The pilot programme, set to begin in the third quarter, will enable users to have their own personal telephone number through SIM cards, which they can use via a designated community phone. MTN will initially provide 1 000 share phones to rural areas.

"The next wave of growth in subscriber numbers should come from rural areas," Ahmad Farroukh, chief executive officer of MTN Nigeria, told Reuters on the sidelines of an industry conference in Nigeria's capital Abuja.

Nigeria's mobile phone market has grown from scratch to over 45 million subscribers in seven years, making it one of the fastest-growing in the world.

But Nigeria's penetration rate is just 30%, compared with 76% in the more developed South African market for instance.

MTN Nigeria is the nation's largest mobile operator with 14 million subscribers and a market share of more than 40%. Farroukh said the new target market was Nigerians outside urban centres who earned less than 5 000 naira ($42) a month.

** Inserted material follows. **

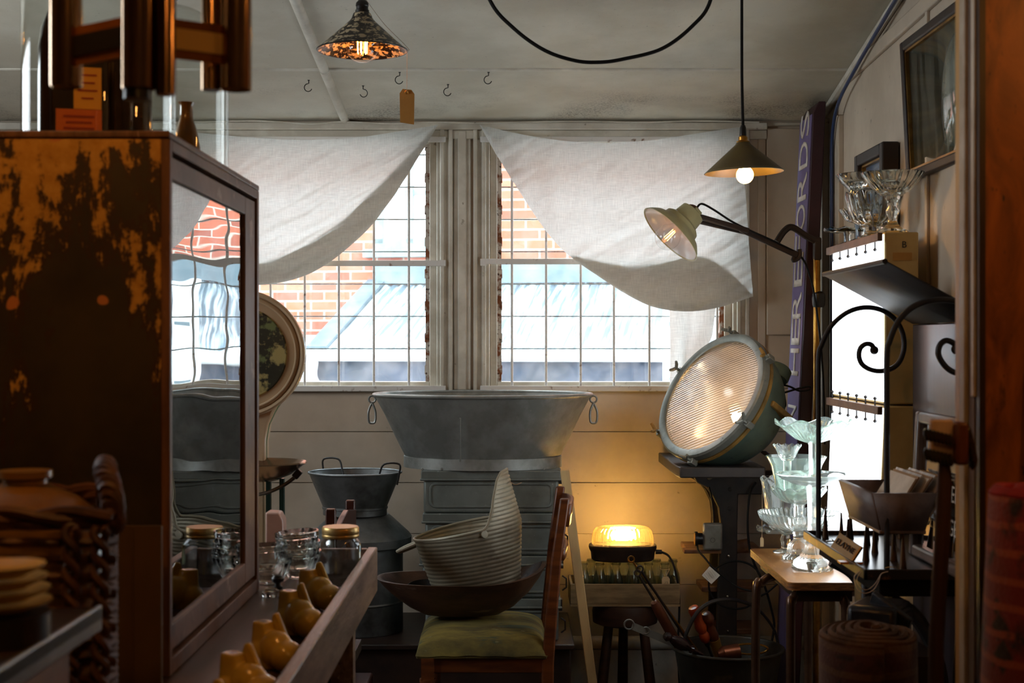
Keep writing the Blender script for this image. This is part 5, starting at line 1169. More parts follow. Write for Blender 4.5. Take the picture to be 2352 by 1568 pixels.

"I think there is still four or five years of growth in Nigeria," he said.

No more scratching?

Nigeria makes up 57% of the West African market and the competition is fierce, said Thecia Mbongue, research analyst for Informa Telecoms and Media.

From Glo's offers of winning a car to Visafone-sponsored beauty pageants, companies are scrambling for every opportunity to grab a bigger share of the lucrative market.

But companies are also under pressure from consumers to provide cheap additional features on cellphones, such as Internet access, music downloads and videogames.

To accomplish this, mobile operators are looking to end the widespread use of pre-paid scratch cards, by far the most common way cellphone users in Africa pay for credit, in favour of electronic vouchers.

Scratch-card sellers, many of them children, have become ubiquitous at major road intersections and street stalls in Abuja, Lagos and cities across West Africa, part of a secondary industry that can involve entire families.

"We are moving out of the scratch cards and aiming to have users reload electronically instead," said Christian De Faria, MTN's executive vice-president for West and Central Africa.

"In the next three years, 3G will be available to all customers, but I don't expect everyone to be using it," he added.